Erika Kirk Requests All Evidence in Husband’s Killing to Be Shown Publicly

Charlie Kirk’s widow and parents pleaded with a judge to allow the public to have more access to evidence in the case against the man charged with assassinating Mr. Kirk.
In a motion made public on Thursday, a lawyer for Mr. Kirk’s parents and widow, Erika, argued that all exhibits that prosecutors present during a preliminary hearing this week should be shown publicly in the courtroom.
Withholding evidence from public view “is not transparency,” wrote the lawyer, Jeffrey Neiman, and will only fuel conspiracy theories about Mr. Kirk’s death.
“At certain points throughout the preliminary hearing, the Kirk family sat in the room while evidence was admitted but not presented for their viewing,” Mr. Neiman wrote. “They were present in body yet denied the very thing their presence was meant to secure: their ability to meaningfully observe the preliminary hearing.”
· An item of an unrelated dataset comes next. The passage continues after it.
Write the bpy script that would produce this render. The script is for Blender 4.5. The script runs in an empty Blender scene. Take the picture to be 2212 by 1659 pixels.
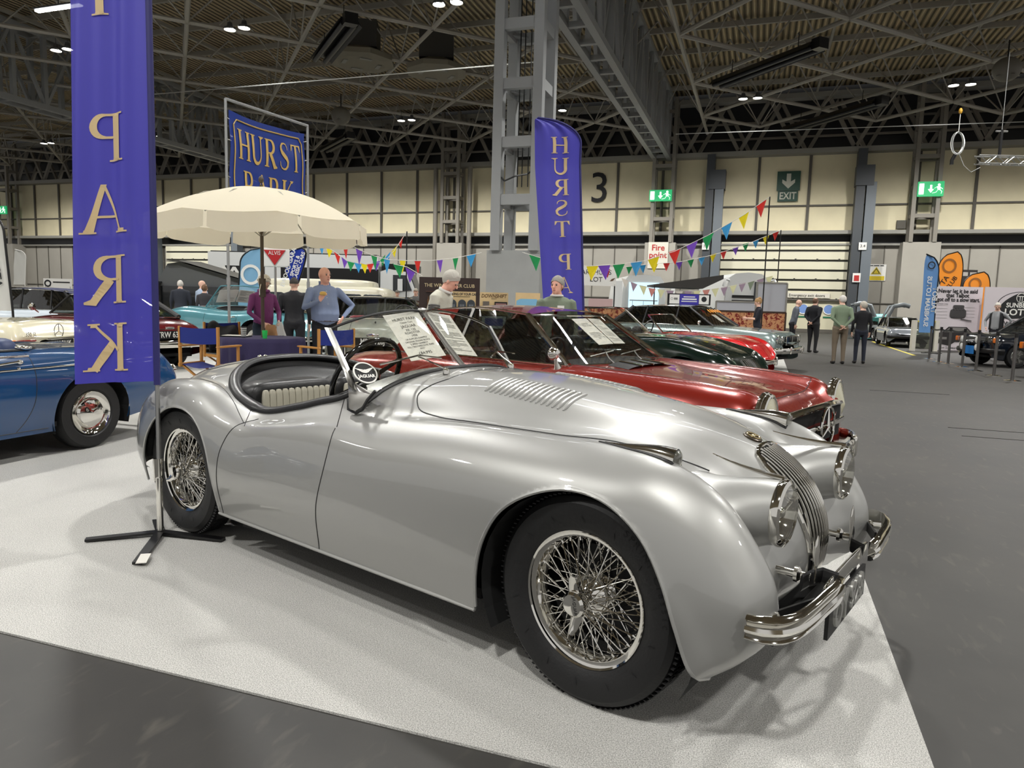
import bpy, math, random
import numpy as np
from mathutils import Vector, Matrix
from mathutils.bvhtree import BVHTree
random.seed(7); rnd = random.random
SC = bpy.context.scene; COL = SC.collection
PI = math.pi; sin, cos = math.sin, math.cos

# ---------------------------------------------------------------- materials
MATS = {}
def srgb(r, g, b):
    f = lambda c: (c/255/12.92 if c/255 <= .04045 else ((c/255+.055)/1.055)**2.4)
    return (f(r), f(g), f(b), 1)
def mat(name, col, rough=.5, metal=0., coat=0., emit=0., spec=.5, noise=0., nscale=20., bump=0., bscale=200., alpha=1., sheen=0.):
    if name in MATS: return MATS[name]
    m = bpy.data.materials.new(name); m.use_nodes = True; MATS[name] = m
    nt = m.node_tree; p = nt.nodes['Principled BSDF']
    c = srgb(*col)
    p.inputs['Base Color'].default_value = c
    p.inputs['Roughness'].default_value = rough; p.inputs['Metallic'].default_value = metal
    p.inputs['Specular IOR Level'].default_value = spec
    p.inputs['Coat Weight'].default_value = coat; p.inputs['Coat Roughness'].default_value = .03
    p.inputs['Alpha'].default_value = alpha
    if sheen: p.inputs['Sheen Weight'].default_value = sheen
    if emit:
        p.inputs['Emission Color'].default_value = c; p.inputs['Emission Strength'].default_value = emit
    tc = nt.nodes.new('ShaderNodeTexCoord')
    if noise:
        n = nt.nodes.new('ShaderNodeTexNoise'); n.inputs['Scale'].default_value = nscale; n.inputs['Detail'].default_value = 5
        nt.links.new(tc.outputs['Object'], n.inputs['Vector'])
        r = nt.nodes.new('ShaderNodeMapRange'); r.inputs['From Min'].default_value = .3; r.inputs['From Max'].default_value = .7
        r.inputs['To Min'].default_value = 1-noise; r.inputs['To Max'].default_value = 1+noise
        nt.links.new(n.outputs['Fac'], r.inputs['Value'])
        mx = nt.nodes.new('ShaderNodeVectorMath'); mx.operation = 'SCALE'; mx.inputs[0].default_value = c[:3]
        nt.links.new(r.outputs['Result'], mx.inputs['Scale']); nt.links.new(mx.outputs['Vector'], p.inputs['Base Color'])
    if bump:
        n = nt.nodes.new('ShaderNodeTexNoise'); n.inputs['Scale'].default_value = bscale; n.inputs['Detail'].default_value = 3
        nt.links.new(tc.outputs['Object'], n.inputs['Vector'])
        b = nt.nodes.new('ShaderNodeBump'); b.inputs['Strength'].default_value = bump; b.inputs['Distance'].default_value = .01
        nt.links.new(n.outputs['Fac'], b.inputs['Height']); nt.links.new(b.outputs['Normal'], p.inputs['Normal'])
    return m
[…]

Judge Tony Graf, who is overseeing the case, had on Wednesday ordered that portions of a video interview with the defendant’s former partner be redacted from public view. The video was shown in open court on Thursday with significant redactions.
Judge Graf has said he is balancing transparency with the right of the defendant, Tyler Robinson, to have a fair trial. He said on Thursday that he would continue to use a three-tiered system in which some evidence is allowed to be viewed only by the judge and the parties, some can be shown also to those in the courtroom gallery and some can be shown on the livestream.